■ AIM: Go through the material below and count the lines with the string "picture"; the number is the whole answer.

■ DATA LISTING:
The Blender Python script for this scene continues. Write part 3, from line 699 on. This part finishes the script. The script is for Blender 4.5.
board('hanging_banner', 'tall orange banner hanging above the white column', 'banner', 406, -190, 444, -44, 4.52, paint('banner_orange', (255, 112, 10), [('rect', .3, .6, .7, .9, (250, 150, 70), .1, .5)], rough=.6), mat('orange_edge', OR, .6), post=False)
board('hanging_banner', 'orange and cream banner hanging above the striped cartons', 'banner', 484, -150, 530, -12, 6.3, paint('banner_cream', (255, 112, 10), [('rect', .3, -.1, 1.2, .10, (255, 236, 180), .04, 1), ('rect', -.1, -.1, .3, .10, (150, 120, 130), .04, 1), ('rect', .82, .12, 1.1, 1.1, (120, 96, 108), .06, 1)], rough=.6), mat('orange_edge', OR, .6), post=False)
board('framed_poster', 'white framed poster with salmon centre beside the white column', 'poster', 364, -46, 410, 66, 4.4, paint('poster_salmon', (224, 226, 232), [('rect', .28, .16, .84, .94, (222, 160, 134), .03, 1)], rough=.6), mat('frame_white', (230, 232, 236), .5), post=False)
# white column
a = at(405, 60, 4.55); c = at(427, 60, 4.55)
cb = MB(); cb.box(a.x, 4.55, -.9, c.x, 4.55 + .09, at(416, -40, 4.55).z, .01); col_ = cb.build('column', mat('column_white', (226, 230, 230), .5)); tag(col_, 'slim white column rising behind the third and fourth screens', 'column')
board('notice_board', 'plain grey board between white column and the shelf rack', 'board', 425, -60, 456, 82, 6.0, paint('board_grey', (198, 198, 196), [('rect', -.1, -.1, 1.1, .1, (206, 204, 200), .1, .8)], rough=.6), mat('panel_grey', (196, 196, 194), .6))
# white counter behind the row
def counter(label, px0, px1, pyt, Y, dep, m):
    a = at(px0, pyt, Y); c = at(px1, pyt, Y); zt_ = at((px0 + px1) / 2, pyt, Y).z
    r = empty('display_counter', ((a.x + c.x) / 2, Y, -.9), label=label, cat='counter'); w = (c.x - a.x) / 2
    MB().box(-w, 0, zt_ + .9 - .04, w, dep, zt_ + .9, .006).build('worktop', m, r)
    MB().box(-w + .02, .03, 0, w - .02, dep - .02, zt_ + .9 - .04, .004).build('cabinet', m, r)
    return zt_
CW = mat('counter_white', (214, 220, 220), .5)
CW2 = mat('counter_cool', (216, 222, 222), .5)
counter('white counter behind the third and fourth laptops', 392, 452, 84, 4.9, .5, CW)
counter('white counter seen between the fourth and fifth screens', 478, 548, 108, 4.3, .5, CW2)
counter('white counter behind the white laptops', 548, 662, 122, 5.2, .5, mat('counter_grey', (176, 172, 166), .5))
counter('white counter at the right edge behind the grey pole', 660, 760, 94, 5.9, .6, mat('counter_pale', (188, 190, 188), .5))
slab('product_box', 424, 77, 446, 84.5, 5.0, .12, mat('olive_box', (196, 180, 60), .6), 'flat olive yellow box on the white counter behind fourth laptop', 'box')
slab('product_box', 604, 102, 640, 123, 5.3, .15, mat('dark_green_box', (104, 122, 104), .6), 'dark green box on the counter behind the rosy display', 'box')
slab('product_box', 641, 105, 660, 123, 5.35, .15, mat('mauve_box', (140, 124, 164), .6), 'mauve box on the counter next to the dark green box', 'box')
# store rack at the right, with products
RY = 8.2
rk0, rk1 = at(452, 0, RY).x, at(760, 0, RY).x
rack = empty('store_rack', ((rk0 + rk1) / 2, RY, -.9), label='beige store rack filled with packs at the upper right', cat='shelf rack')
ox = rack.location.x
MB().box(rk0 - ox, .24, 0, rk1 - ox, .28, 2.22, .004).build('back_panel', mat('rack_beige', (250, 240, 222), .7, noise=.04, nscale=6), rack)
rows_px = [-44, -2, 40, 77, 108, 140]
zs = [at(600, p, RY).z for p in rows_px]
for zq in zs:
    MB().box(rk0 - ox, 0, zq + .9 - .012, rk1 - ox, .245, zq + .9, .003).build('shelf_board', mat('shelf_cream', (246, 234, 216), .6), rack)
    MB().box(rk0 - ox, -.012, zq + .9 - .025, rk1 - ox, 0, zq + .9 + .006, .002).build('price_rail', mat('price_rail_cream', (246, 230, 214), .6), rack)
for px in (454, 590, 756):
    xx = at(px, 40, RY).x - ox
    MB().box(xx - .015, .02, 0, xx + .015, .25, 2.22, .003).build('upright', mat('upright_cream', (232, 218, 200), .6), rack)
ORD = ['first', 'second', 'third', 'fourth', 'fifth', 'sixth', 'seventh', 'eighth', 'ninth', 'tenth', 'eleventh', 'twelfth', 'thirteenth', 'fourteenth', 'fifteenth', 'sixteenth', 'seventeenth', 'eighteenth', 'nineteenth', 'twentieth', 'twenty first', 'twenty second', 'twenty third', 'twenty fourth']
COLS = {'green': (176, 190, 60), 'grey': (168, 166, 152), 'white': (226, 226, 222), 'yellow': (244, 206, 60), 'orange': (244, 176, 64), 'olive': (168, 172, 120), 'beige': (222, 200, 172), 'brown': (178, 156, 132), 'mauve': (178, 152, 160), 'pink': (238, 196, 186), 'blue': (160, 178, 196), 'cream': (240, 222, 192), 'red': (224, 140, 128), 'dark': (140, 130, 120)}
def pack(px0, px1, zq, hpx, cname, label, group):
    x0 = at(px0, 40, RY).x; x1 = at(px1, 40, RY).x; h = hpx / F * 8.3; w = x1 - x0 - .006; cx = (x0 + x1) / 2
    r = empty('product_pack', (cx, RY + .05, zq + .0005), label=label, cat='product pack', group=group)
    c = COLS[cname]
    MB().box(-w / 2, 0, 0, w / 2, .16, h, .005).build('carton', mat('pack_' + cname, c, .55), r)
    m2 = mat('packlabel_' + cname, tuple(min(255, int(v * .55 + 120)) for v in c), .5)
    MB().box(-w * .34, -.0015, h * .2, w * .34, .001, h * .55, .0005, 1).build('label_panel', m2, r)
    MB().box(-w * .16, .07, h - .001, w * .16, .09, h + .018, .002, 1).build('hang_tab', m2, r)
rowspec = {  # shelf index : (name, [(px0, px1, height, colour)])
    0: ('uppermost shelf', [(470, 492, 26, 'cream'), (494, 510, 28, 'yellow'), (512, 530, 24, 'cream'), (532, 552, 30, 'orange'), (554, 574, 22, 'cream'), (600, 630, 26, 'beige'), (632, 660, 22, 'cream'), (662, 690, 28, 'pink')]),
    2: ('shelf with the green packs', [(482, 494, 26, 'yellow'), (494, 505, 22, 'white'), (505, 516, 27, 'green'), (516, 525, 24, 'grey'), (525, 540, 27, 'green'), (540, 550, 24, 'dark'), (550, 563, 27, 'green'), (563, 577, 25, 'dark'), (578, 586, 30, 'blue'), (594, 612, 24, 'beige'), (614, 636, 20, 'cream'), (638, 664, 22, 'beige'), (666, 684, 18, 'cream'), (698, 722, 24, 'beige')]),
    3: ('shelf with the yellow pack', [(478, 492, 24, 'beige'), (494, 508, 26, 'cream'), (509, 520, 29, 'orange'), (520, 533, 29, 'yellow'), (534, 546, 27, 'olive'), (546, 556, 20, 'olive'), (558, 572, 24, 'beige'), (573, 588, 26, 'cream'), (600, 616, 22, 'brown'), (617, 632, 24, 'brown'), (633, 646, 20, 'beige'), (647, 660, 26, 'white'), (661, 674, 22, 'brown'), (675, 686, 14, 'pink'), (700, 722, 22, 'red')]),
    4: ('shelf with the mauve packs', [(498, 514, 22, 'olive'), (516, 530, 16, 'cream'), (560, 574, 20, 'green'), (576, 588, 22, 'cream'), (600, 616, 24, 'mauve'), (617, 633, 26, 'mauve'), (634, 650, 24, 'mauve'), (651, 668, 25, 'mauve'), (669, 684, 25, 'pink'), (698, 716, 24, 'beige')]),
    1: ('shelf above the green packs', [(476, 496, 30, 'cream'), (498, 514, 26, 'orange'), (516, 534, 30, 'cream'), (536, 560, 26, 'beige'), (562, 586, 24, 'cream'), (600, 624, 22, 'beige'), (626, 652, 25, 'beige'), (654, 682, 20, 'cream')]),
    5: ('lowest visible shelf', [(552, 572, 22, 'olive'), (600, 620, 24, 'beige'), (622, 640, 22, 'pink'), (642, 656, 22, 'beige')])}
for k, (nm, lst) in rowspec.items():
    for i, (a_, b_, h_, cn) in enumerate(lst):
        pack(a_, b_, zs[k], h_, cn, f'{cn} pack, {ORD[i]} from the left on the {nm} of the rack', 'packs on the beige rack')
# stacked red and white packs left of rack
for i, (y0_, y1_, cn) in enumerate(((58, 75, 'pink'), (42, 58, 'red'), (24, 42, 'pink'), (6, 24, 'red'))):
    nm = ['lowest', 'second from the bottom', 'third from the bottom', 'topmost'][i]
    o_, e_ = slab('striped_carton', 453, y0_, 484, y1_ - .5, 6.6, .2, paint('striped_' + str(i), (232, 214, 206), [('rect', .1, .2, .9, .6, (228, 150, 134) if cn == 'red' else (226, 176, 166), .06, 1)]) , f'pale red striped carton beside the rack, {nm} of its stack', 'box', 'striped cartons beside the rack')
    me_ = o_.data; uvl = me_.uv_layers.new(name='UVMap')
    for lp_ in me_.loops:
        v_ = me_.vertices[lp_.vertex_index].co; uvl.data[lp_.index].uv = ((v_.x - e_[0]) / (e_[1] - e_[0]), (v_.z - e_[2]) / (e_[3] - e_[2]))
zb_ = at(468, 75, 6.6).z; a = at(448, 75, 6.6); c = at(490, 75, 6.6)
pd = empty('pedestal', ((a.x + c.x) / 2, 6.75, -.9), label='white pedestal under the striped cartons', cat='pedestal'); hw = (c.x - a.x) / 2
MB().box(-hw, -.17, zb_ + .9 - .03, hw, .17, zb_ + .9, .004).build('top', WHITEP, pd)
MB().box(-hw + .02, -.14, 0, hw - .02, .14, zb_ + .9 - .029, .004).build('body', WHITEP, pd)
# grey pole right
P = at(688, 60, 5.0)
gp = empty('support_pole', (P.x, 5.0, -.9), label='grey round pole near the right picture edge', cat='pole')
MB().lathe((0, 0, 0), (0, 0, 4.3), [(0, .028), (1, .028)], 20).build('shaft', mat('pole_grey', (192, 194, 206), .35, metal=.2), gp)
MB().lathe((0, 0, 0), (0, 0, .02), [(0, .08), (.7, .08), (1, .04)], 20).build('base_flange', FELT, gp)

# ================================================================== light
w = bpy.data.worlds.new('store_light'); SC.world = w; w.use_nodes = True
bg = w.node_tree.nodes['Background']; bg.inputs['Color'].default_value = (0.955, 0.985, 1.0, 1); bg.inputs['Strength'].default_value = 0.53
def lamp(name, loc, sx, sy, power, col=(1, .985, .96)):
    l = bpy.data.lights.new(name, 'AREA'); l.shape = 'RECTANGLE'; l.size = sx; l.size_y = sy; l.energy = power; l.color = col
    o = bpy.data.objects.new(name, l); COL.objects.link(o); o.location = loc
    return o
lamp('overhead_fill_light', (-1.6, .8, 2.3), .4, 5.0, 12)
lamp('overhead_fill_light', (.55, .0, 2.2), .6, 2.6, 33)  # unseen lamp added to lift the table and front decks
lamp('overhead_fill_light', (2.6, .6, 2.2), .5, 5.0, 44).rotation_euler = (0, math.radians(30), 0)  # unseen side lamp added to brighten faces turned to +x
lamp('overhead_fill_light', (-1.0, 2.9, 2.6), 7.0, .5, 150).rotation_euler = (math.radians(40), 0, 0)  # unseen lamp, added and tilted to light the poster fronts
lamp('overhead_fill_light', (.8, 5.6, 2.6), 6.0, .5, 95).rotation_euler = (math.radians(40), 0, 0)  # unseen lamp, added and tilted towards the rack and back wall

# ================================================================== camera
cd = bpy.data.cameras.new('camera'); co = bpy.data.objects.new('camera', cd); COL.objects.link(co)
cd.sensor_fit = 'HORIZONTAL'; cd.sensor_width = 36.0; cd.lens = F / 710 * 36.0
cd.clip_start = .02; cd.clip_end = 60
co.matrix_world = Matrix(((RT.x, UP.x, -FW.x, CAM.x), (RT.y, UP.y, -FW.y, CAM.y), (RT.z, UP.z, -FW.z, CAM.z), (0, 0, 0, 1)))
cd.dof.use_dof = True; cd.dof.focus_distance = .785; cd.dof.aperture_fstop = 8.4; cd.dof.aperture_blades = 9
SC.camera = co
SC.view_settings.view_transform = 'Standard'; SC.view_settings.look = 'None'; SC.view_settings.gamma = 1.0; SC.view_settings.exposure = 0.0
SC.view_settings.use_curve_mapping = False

--

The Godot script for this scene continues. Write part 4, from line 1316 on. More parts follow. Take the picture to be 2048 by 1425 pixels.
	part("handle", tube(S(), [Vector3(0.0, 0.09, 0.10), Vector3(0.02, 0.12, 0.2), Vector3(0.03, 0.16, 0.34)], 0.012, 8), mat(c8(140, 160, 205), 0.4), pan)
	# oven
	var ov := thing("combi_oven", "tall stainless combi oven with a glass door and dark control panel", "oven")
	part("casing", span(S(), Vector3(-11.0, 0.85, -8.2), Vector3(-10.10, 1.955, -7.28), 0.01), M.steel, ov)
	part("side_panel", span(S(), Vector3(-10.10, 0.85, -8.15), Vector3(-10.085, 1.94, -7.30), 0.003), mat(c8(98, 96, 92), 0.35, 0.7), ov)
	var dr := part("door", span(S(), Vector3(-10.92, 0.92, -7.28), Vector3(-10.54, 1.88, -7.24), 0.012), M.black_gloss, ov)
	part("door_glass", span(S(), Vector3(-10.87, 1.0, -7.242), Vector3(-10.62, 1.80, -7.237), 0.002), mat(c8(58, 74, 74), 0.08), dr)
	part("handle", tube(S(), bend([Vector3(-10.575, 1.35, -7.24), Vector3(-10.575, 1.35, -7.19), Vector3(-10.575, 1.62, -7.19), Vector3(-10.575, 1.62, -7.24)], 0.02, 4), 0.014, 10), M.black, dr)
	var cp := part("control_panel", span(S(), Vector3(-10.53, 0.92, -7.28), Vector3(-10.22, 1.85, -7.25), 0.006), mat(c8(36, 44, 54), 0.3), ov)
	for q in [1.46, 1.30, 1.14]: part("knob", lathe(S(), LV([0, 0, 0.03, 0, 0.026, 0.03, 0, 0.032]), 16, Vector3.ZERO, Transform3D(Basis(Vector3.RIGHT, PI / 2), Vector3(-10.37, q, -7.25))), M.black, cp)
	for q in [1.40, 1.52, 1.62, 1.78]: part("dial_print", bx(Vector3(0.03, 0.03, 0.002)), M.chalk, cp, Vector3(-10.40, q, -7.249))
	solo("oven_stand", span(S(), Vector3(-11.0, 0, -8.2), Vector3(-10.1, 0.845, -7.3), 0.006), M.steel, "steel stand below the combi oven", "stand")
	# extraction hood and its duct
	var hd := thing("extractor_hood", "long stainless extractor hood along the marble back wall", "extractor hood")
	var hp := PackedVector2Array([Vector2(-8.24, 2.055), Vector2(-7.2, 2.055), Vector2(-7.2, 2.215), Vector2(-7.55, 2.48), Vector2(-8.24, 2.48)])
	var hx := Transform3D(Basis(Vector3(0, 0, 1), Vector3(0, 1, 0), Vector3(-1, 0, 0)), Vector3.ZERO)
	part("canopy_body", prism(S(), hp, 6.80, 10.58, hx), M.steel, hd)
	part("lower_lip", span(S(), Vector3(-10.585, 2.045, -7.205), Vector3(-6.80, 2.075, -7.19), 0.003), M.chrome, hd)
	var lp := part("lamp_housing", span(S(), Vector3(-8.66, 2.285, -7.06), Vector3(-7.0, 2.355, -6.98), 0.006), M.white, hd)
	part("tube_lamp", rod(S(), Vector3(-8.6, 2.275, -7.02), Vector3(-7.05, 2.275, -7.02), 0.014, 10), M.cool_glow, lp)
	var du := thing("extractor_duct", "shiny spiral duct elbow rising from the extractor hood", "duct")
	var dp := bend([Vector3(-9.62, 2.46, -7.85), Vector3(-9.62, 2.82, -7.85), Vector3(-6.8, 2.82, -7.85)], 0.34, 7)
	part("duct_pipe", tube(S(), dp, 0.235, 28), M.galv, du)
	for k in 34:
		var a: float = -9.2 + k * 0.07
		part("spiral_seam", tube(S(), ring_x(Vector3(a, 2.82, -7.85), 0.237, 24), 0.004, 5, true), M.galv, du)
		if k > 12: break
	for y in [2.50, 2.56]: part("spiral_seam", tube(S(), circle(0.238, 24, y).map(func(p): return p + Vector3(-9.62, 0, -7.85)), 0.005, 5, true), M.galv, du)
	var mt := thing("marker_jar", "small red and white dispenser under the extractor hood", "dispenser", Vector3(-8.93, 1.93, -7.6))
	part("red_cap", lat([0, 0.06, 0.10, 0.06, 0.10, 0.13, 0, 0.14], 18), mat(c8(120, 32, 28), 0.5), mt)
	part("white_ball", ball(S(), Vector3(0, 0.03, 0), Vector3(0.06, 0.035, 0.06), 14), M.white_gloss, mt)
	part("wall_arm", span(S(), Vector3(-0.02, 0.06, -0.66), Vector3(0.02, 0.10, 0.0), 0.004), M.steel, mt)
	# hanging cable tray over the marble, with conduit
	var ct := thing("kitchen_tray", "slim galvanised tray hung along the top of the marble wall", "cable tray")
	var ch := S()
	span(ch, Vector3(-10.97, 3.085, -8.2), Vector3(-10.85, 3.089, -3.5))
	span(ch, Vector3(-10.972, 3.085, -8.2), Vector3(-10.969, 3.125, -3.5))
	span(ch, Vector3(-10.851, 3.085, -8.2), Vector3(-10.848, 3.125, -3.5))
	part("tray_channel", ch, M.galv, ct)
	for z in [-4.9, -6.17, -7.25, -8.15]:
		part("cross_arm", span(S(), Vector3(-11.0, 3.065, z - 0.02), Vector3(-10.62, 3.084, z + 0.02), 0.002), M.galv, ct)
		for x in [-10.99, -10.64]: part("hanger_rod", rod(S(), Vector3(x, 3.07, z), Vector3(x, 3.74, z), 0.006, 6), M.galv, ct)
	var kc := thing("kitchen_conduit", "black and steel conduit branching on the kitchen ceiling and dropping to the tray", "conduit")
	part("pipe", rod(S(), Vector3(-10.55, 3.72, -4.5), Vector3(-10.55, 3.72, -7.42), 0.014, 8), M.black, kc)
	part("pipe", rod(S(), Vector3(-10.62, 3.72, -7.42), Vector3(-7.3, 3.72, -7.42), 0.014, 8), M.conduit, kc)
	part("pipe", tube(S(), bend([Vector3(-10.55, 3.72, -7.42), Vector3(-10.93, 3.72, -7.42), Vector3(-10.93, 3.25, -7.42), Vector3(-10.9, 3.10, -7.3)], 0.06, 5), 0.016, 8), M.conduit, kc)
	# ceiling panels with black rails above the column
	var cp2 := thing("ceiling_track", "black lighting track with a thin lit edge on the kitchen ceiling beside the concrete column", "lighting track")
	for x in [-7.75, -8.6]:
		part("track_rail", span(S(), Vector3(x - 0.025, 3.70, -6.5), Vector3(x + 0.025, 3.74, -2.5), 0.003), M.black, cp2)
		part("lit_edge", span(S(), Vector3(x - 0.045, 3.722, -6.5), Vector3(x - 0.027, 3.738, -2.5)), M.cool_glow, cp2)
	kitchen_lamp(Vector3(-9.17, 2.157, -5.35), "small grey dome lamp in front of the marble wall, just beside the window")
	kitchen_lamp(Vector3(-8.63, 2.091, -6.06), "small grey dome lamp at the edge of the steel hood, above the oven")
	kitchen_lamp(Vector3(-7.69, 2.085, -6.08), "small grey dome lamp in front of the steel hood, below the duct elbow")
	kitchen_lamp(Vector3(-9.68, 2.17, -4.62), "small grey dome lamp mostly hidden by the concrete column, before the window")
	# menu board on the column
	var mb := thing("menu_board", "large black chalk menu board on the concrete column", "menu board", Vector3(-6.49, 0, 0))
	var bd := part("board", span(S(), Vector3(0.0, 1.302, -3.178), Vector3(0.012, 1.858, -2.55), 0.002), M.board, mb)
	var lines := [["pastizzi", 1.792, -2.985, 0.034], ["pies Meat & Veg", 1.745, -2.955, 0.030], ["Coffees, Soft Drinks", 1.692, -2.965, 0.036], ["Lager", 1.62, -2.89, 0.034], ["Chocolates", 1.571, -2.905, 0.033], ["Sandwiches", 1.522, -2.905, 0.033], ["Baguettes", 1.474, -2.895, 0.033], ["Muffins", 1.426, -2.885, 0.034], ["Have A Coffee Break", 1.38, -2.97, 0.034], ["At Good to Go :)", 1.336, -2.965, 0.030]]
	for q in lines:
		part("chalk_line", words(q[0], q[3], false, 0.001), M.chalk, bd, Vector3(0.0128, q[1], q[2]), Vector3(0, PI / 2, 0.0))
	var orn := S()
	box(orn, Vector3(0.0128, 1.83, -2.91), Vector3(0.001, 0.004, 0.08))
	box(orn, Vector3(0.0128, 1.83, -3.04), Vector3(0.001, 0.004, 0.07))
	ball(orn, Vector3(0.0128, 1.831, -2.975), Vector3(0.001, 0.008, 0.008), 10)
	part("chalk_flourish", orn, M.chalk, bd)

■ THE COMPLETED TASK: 2